そして、公衆無線LANに接続をする際に「ネットワークの場所の設定」の画面が表示される場合には、必ず「パブリックネットワーク」を選択してください。
以上の手順について確認をしておくことで、設定ミスによってパソコン内のデータをネットワーク上で共有してしまうという失敗を予防することができます。
② ファイアウォールを有効にする
ファイアウォールとは、あるコンピュータやネットワークと外部のネットワークとの通信を監視して、不正なアクセスなどの攻撃から保護するためのシステムのことです。
ファイアウォールは、セキュリティソフトとして販売されているものの他、Windows7などには「Windowsファイアウォール」として標準で備えられているものがあります。
販売されているセキュリティソフトを利用している場合は、そちらのマニュアルを参照して設定してもらうとして、ここではWindowsファイアウォールを利用している場合の確認方法について説明します。
ファイアウォールが有効になっているか確認するには、まずコントロールパネルから「Windowsファイアウォール」を開き、パブリックネットワークの項目内容を表示して、そこにあるWindowsファイアウォールの状態が「有効」になっていればOKです。

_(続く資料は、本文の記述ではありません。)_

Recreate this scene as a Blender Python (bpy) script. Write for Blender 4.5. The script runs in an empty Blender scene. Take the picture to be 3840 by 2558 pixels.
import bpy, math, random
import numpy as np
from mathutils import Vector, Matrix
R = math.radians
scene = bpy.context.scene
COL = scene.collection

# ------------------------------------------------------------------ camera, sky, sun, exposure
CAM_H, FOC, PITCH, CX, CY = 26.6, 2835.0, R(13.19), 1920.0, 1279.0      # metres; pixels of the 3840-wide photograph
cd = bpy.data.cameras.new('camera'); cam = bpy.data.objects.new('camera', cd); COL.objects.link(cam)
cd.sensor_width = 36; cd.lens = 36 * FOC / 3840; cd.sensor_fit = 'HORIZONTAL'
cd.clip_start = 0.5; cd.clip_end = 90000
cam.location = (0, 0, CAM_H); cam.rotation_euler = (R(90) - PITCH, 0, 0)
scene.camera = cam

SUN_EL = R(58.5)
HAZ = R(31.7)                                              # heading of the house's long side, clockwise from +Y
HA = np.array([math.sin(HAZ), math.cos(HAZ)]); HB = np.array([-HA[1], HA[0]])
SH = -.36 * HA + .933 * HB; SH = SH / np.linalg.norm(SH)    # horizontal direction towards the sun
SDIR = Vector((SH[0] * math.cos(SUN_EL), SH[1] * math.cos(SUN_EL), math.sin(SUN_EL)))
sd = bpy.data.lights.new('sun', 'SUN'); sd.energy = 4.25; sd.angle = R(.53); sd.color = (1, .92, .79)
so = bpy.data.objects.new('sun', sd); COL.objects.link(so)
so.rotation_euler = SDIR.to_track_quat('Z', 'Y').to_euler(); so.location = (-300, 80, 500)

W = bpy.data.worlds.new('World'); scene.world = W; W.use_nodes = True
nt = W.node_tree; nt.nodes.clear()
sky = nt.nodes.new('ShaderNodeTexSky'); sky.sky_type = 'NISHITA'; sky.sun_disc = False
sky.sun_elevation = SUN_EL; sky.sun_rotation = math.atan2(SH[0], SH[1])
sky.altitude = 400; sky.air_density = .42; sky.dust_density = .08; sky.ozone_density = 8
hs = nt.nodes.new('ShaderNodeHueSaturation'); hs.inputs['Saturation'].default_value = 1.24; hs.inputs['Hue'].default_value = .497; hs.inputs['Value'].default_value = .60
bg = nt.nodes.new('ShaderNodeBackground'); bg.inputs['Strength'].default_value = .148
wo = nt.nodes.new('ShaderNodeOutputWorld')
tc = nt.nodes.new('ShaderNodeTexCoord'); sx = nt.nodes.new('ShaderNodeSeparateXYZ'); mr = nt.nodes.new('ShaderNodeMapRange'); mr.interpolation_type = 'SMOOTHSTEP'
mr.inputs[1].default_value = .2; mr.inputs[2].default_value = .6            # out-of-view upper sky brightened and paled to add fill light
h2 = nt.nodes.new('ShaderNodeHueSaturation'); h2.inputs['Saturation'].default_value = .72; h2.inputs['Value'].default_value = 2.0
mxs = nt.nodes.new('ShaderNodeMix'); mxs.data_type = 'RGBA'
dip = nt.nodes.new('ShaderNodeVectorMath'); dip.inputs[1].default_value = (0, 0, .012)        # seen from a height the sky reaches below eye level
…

ただ、Windowsファイアウォールは最低限の機能を備えたものというレベルですので、外出先で利用する機会が多い方はHIPS(ホスト型侵入防止システム)などが搭載されている市販の高機能ファイアウォールを購入されることをお勧めします。
③ 通信内容を暗号化する
「通信の暗号化」は、先述したように利用している機器からアクセスポイントまでの間の無線通信部分が暗号化されるというものですが、これに対して「通信内容の暗号化」は、SSLやVPNなどで通信内容自体を暗号化して通信するというものです。
通信内容を暗号化することで、もし通信が傍受されてもデータが暗号化されているので直ちに内容を盗み見られることを防ぐことができます。
SSLは、例えばYahooやFacebookなどのログインページ(アドレスが「https://」で始まるページ)などで利用されている暗号化技術で、通信内容を暗号化して通信するというものです。
SSLが採用されているサイトへの送信内容は基本的には自動的に暗号化通信となります。
VPNとは、IPSecなどで暗号化通信することで通常のインターネット回線まるで専用回線のように使い、離れた場所にあるサーバーや社内ネットワークと直接接続しているような仮想ネットワークを構築するというものです。
VPNは利用するための事前設定が必要となります。私が現在利用している無料VPN「VPN Gate」の設定方法などを紹介した記事を書いていますので、VPNの利用をお考えの方はぜひご参照ください。
これらの方法を利用すれば、何もしないでそのまま公衆無線LANを利用するよりはセキュリティが高まりますので、特に海外で公衆無線LANを利用する際には自衛のためにもぜひ利用することをおすすめします。
ただ、公衆無線LANであれVPNであれ、他人が管理するインフラを経由する通信である以上100%安全ということはありませんので、常に危険性を認識しておくことがセキュリティ管理においては重要です。